Por Trás da Foto

Por Trás da Foto: Cristiano Mascaro e o aprendizado de olhar as cidades além da realidade

Cristiano Mascaro Publicado em: 21 de junho de 2017

Escadas rolantes, de Cristiano Mascaro, 1982

Depois que deixei o fotojornalismo, época em que cobria as mais variadas pautas em um só dia, pude concentrar meus interesses na cidade de São Paulo. Passei a ser mais dono de meu tempo e pude organizar alguns projetos, como o da documentação do bairro do Brás, que fiz com Pedro Martinelli. De início, nesse trabalho havia a preocupação, não digo de literalidade, pois sempre há fatores subjetivos na hora em que se aperta o disparador, mas de que as imagens tivessem um nexo direto com a realidade.

Isso não me incomodava e até hoje penso que não há como ser diferente na fotografia documental. Até porque, o ângulo escolhido, a luz, o momento e inúmeros outros fatores acabam definindo uma autoria. No entanto, no início da década de 1980, a partir de uma fotografia que fiz no centro da cidade, percebi que havia me aproximado de uma cena não mais com aquele olhar direto, objetivo, “perpendicular” e, de alguma maneira, planejado de um trabalho documental. Isso aconteceu quando decidi enfrentar uma imensidão de escadas rolantes, todas quebradas, que subiam em ziguezague os vários andares de uma galeria comercial decadente. Chegando ao último lance de escadas, já bastante cansado, apoiei-me no parapeito ali existente e, olhando distraidamente para baixo, surpreendi-me com a máquina metálica gigantesca em que aquelas escadas rolantes haviam se transformado.
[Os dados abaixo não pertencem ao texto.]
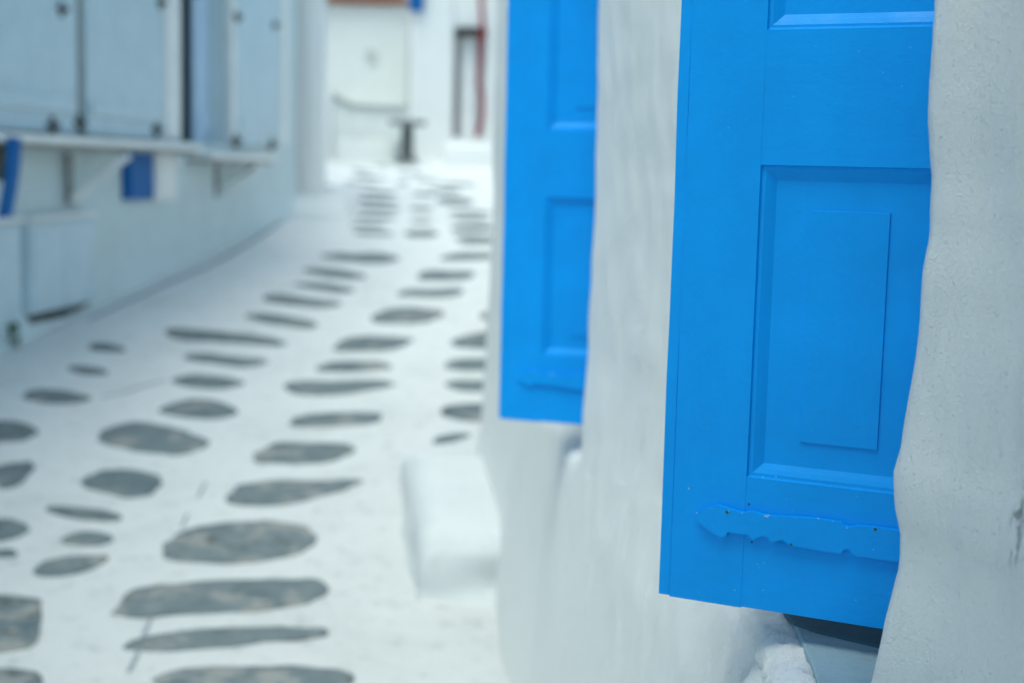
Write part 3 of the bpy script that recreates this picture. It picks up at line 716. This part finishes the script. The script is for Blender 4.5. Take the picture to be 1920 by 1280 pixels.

Espantado, fiz a foto que até hoje me faz lembrar de duas coisas que sempre devo levar em conta: a imagem da cidade não precisa ter um nexo direto com a realidade. Ou melhor, por alguns instantes, tem e não tem, pois sempre lembra algo indefinível em um primeiro momento, mas claramente reconhecível depois. A segunda coisa é a vulnerabilidade a que estamos condenados ao caminhar pelas cidades. A cada esquina que dobramos ou a cada escada rolante que subimos, sempre estaremos sujeitos aos mais diversos tipos de espantos que nos desviam de todo e qualquer caminho planejado.///

 

Cristiano Mascaro (1944) é mestre e doutor pela FAU-USP, ganhador de uma Bolsa Vitae de Artes e de três Prêmios Abril de Fotojornalismo. Em 2006, participa como arquiteto homenageado da VI Bienal Internacional de Arquitetura e Design apresentando a exposição O Brasil em X, em Y, em Z e, em 2007, recebe o prêmio especial Porto Seguro de Fotografia pelo conjunto de sua obra.